Between the lackluster songs and superficial
exploration of Liz/Beth’s lives, If/Then
resembles a show made by committee, with very little human element. Although set
in cosmopolitan New York and featuring couples that are straight, gay and
lesbian, the musical never feels organic: instead, its sharp edges have been
filed down to the point that, aside from gratuitous use of the F-word (a song
called “What the Fuck” gets huge laughs), If/Then
will pass muster with the unfinicky Wednesday matinee crowd.
Yorkey’s book cutesily shows the differences
between Liz and Beth’s differing roads taken by, say, having one attend a
Yankee game (with a joke about how good they are) and the other a Mets game
(with a joke about how bad they are). To make matters worse, among easy jokes that
condescend to Phoenix, the Olive Garden and even Brooklyn, the creators decide
that the drama needs tragic undertones, so they throw in an Iraq war casualty
and a near plane crash, which give portentous—and pretentious—“weight” to the heroines’
possible paths.
The usually resourceful director
Michael Grief comes to grief with unending gimmickry that extends from the thematic
concept to the visuals: there are mirrors and doorways (actually door frames)
that constantly—and redundantly—underline the sense of looking at life from varied
perspectives. At least Greif’s set designer Mark Wendland and lighting designer
Kenneth Posner make the staging look snazzy.
An able supporting cast—led by Anthony
Rapp (as Lucas) and LaChanze (as lesbian sidekick Kate)—gives its all, and both Liz and Beth are
played with smarts, sass and vulnerability by Frozen’s “Let It Go” girl Idina Menzel, who deserves a better
musical than this….or Rent, or even Wicked. Although saddled with mind-numbing
songs, Menzel is such a pro she even turns the limp noodle of a showstopper, “Always
Starting Over,” into something like an emotional, rousing climax. Menzel gives
this fizzle of a show a toughness and honesty it otherwise lacks.

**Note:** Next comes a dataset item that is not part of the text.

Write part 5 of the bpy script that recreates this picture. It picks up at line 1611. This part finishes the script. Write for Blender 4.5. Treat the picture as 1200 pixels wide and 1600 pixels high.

The cast of Les Miserables (photo: Matthew Murphy) |
Coming on the heels of the commercially successful
movie version, the beloved mega-musical Les
Miserables returns to Broadway in a prepackaged roadshow production featuring
Matt Kinley’s functional sets (based on author Victor Hugo’s own drawings—originally
seen in early editions of his eponymous novel—and used here as evocative
backdrops), Andreane Neofitou and Christine Rowland’s decent costumes and Paule
Constable’s dramatically inventive lighting.
Directors Laurence Connor and
James Powell’s solid staging, which gets its audience to its final destination with
little fuss, is populated with cast members who do their thing with sometimes
inspired proficiency. If Caissie Levy’s Fantine belts out the soaring “I Dreamed
a Dream” less memorably than Anne Hathaway did in her Oscar-winning turn, at
least Nikki M. James’s spunky Eponine gives a heartrending version of “On My Own,”
a song I’ve never warmed up to.
I’ve always found the comic-relief
couple Mr. and Mrs. Thenardier problematic, especially in their unnecessary wedding
appearance for “Beggars at the Feast”; it’s the end of a long show, so please
leave the stage and let’s get to the finale! Here, Cliff Saunders and Keala
Settle mug even more outrageously than Sacha Baron Cohen and Helena Bonham
Carter did in the movie: the pair’s first number, the hilarious “Master of the
House,” scores, but then again it always does.
As the antagonistic leads, Will
Swenson (Javert) and Ramin Karimloo (Jean Valjean) are well-matched. Swenson,
who makes a physically and vocally imposing Javert, really nails his big
number, “Stars,” after which he’s put through an impressively staged suicide
that draws gasps and applause. As Valjean, Karimloo has a large voice that he
doesn’t push most of the time, even going subtly soft for an achingly lovely rendition
of “Bring Him Home.” His acting is a little on the broad side, but in a show of
monumental gestures, that’s not necessarily a bad thing.